Sen. Orrin Hatch, R-Utah, said the Judiciary Committee he chairs will have to rewrite the House package to secure Senate passage and come up with a bill that Clinton will be compelled to sign.

The sixth and final bill in the crime package, passed by a 238-192 largely party-line vote, replaces crimeprevention programs and a commitment to help put 100,000 new cops on the streets - two cornerstones of the 1994 anti-crime law - with a $10 billion block grant that local governments can use as they see fit to fight crime.The vote was immediately criticized by police groups.

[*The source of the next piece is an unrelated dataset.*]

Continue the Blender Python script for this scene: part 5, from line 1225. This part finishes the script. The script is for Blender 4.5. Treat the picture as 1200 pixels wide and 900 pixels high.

Passage gave the new Republican majority their fifth major legislative triumph less than halfway through the 100 days in which their “Contract With America” promised votes on a number of issues. The House GOP previously won passage of a balanced-budget amendment, a measure giving the president a lineitem veto on spending bills, a bill to end unfunded mandates on state and local governments and a bill, already signed into law, making lawmakers abide by the same employment laws private employers must obey.

Elsewhere in Congress on Tuesday:

The Senate rejected a Democratic bid to exempt Social Security from a balanced-budget amendment to the Constitution. Senate Majority Leader Bob Dole said that in spite of the mostly party-line 57-41 vote, “For the moment, everybody is willing to protect Social Security.”

A House Ways and Means subcommittee drafted welfare-reform legislation giving states almost complete control over their troubled foster care programs.